Work to be completed:
Copy out all lines with the word "from" in them.

Data:
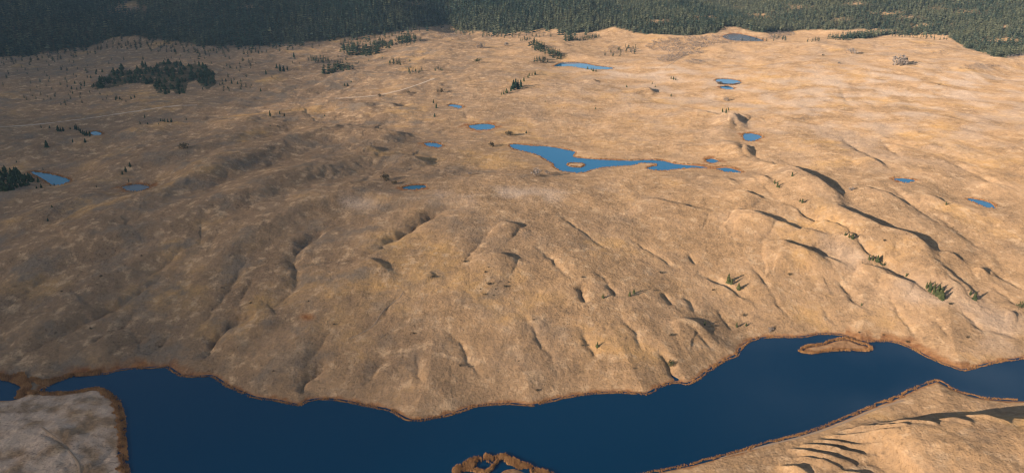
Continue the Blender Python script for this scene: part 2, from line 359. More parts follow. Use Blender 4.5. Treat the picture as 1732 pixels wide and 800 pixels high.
def terrain(X, Y):
    """height and ground-cover masks"""
    n = len(X)
    P = np.stack([X, Y], -1)
    s = lake_sd(P)
    z = base(X, Y, s)
    rr = np.hypot(X, Y)
    north = Y > np.interp(X, NPX, NPY) - 12
    wide = sstep(6, 90, s) * sstep(9000, 4000, rr)
    calm = sstep(6, 35, s)
    for nm, zl, poly, rim in pond_data:
        c = poly.mean(0); ext = np.abs(poly - c).max() + 150
        m = np.abs(P - c).max(1) < ext
        if m.any():
            d, _, _ = seg_dist(P[m], poly)
            calm[m] *= np.where(inside(P[m], poly), 0, sstep(0, 60, d))
    # rolling ground
    th = np.arctan2(X - CX, CY - Y); rc = np.hypot(X - CX, CY - Y)
    wob = fbm(X / 160, Y / 160, 41, 2) * 0.35
    k = sstep(350, 1100, rc) * np.where(Y < CY, 1, 0)
    al = fbm(th * 13 + wob, rc / 330.0 + wob, 5, 3)
    al2 = fbm(th * 42 + wob * 2, rc / 120.0, 8, 3)
    lum = fbm(X / 70, Y / 100, 21, 4)
    lum2 = fbm(X / 28, Y / 36, 27, 3)
    left = sstep(100, -250, X)
    amp = north * (0.14 + 0.30 * left + 0.4 * sstep(250, 500, X))
    z = z + wide * (0.25 + 0.75 * calm) * (k * amp * (3.4 * al + 1.3 * al2) + (0.55 + 0.25 * left) * lum * np.interp(rr, [600, 1000, 2000], [0.9, 1.8, 3.0]))
    wx = X + 14 * fbm(X / 60, Y / 60, 141, 3); wy = Y + 14 * fbm(X / 60, Y / 60, 149, 3)
    cr_, sr_ = np.cos(R(28)), np.sin(R(28))
    ua = wx * cr_ - wy * sr_; va = wx * sr_ + wy * cr_
    bil = .9 * np.sqrt(perlin(ua / 75, va / 330, 151) ** 2 + .003) + .28 * np.sqrt(perlin(ua / 30, va / 120, 157) ** 2 + .002) + .10 * np.sqrt(perlin(wx / 11, wy / 17, 163) ** 2 + .002)
    z = z + wide * (.2 + .8 * calm) * north * (0.9 + 3.0 * left + 1.5 * sstep(250, 500, X)) * bil * np.interp(rr, [600, 1100, 2200], [.9, 1.25, 1.7])
    z = z + calm * (0.22 + .2 * left) * lum2 * np.interp(rr, [600, 1200, 2500], [1, 1.4, 2.0])
    small = fbm(X / 9, Y / 9, 33, 4, .6)
    z = z + sstep(5, 14, s) * 0.24 * small
    near = ~north & (s > 5)
    z = z + np.where(near, sstep(5, 30, s) * (1.3 * fbm(X / 34, Y / 34, 61, 4) + np.where(X < 20, .55, .1) * fbm(X / 11, Y / 11, 63, 3) + np.where(X < 20, 1.6, 0.3) * fbm(X / 60, Y / 60, 67, 3)), 0)
    # carved gullies
    for line, d, wd in gul:
        c0 = line.min(0) - 40; c1 = line.max(0) + 40
        m = (X > c0[0]) & (X < c1[0]) & (Y > c0[1]) & (Y < c1[1])
        if not m.any(): continue
        q = P[m] + 2.2 * np.stack([fbm(X[m] / 14, Y[m] / 14, 71, 2), fbm(X[m] / 14, Y[m] / 14, 79, 2)], -1)
        dd, tt, _ = seg_dist(q, line, False)
        ln = np.linalg.norm(np.diff(line, axis=0), axis=1).sum()
        tap = np.clip(np.minimum(tt, ln - tt) / (0.3 * ln), 0, 1) ** 0.7 * (0.75 + 0.35 * perlin(tt / 18, tt * 0, 5))
        z[m] -= (2.2 if line[:, 0].mean() < 0 else 1.7) * d * tap * np.exp(-(np.abs(dd) / (.82 * wd)) ** 1.25)
    for line, h, ls, wd in rid:
        wd = max(wd, 1.9 * h)
        c0 = line.min(0) - ls * 2.2 - 10; c1 = line.max(0) + ls * 2.2 + 10
        m = (X > c0[0]) & (X < c1[0]) & (Y > c0[1]) & (Y < c1[1])
        if not m.any(): continue
        q = P[m] + (0.05 if wd < 8 and P[m][:, 1].mean() < 520 else 1) * min(3.0, 0.2 * wd) * np.stack([fbm(X[m] / 22, Y[m] / 22, 91, 2), fbm(X[m] / 22, Y[m] / 22, 97, 2)], -1)
        dd, tt, sd = seg_dist(q, line, False)
        dirv = line[-1] - line[0]
        lee = np.sign(dirv[0] * SUNH[1] - dirv[1] * SUNH[0])
        u = dd * sd * lee                       # positive on the side away from the sun
        ln = np.linalg.norm(np.diff(line, axis=0), axis=1).sum()
        tap = np.sin(np.pi * np.clip((tt + 0.02 * ln) / (1.04 * ln), 0, 1)) ** 0.55
        end = np.exp(-(np.where((tt < 1e-3) | (tt > ln - 1e-3), dd, 0) / (0.4 * ls)) ** 2)
        prof = np.where(u < 0, np.exp(-(u / ls) ** 2 * 1.6), 1 - sstep(0, wd, u))
        z[m] += h * (.85 if line[:, 0].mean() < -80 and h > 7 else 1.0) * tap * prof * end * sstep(4, 15, s[m])
    # long hill at the lower right
    m = (X > 40) & (Y < 640) & ~north
    if m.any():
        q = P[m] + 3.5 * np.stack([fbm(X[m] / 40, Y[m] / 40, 131, 2), fbm(X[m] / 40, Y[m] / 40, 137, 2)], -1)
        dd, tt, sd = seg_dist(q, hill_line, False)
        u = dd * np.where(sd > 0, 1, -1)
        ln = np.linalg.norm(np.diff(hill_line, axis=0), axis=1).sum()
        tap = sstep(-5, 35, tt)
        prof = np.where(u < 0, np.exp(-(u / 75.0) ** 2), 1 - sstep(0, 36, u))
        z[m] += HILL[1] * tap * prof * sstep(4, 26, s[m])
    z = np.where(~north & (s > 5), np.maximum(z, .45), z)
    # ponds flatten and sink the ground
    sedge = np.zeros(n); pale = np.zeros(n)
    for nm, zl, poly, rim in pond_data:
        c = poly.mean(0); ext = np.abs(poly - c).max() + 120
        m = np.abs(P - c).max(1) < ext
        if not m.any(): continue
        Pm = P[m]
        d, _, _ = seg_dist(Pm, poly)
        sdp = np.where(inside(Pm, poly), -d, d)
        if nm == 'lake':
            di, _, _ = seg_dist(Pm, ISLET)
            sdp = np.maximum(sdp, np.where(inside(Pm, ISLET), di, -di))
        sdp = sdp + 0.8 * fbm(Pm[:, 0] / 7, Pm[:, 1] / 7, 55, 2)
        lim = zl + np.where(sdp < 0, np.maximum(-2.0, 0.35 * sdp), 0.35 * np.minimum(sdp, 2)) + np.maximum(sdp - 2, 0) * 0.02
        b = sstep(2, 55, sdp)
        zz = z[m] * b + lim * (1 - b)
        zz = np.where(sdp > 0, np.maximum(zz, zl + 0.3 * np.minimum(sdp, 2) - 0.16 * np.maximum(sdp - 6, 0)), zz)
        z[m] = zz
        nzv = fbm(Pm[:, 0] / 13, Pm[:, 1] / 13, 57, 3)
        sedge[m] = np.maximum(sedge[m], sstep(rim * 1.2, rim * 0.2, sdp + (nzv + .35) * rim * 1.0) * .85)
    # wet meadow and reed-coloured margin of the big lake
    wet = .8 * sstep(5.5, 3.2, s + 1.6 * fbm(X / 8, Y / 8, 59, 3))
    px, py = project(X, np.maximum(Y, 1), z)
    broad = ((px < 330) & north) * sstep(10, 4, s + 5 * fbm(X / 16, Y / 16, 77, 3)) * sstep(300, 200, np.abs(px - 60))
    broad = np.maximum(broad, ((px > 1430) & (px < 1640) & north) * sstep(13, 6, s + 5 * fbm(X / 12, Y / 12, 78, 3)) * 0.8)
    sedge = np.maximum(sedge, np.maximum(wet, broad))
    sedge = np.maximum(sedge, 0.9 * np.exp(-(((px - 520) / 13) ** 2 + ((py - 536) / 6) ** 2) ** 2))
    return z, s, sedge, px, py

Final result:
Continue the Blender Python script for this scene: part 2, from line 359. More parts follow. Use Blender 4.5. Treat the picture as 1732 pixels wide and 800 pixels high.
        u = dd * sd * lee                       # positive on the side away from the sun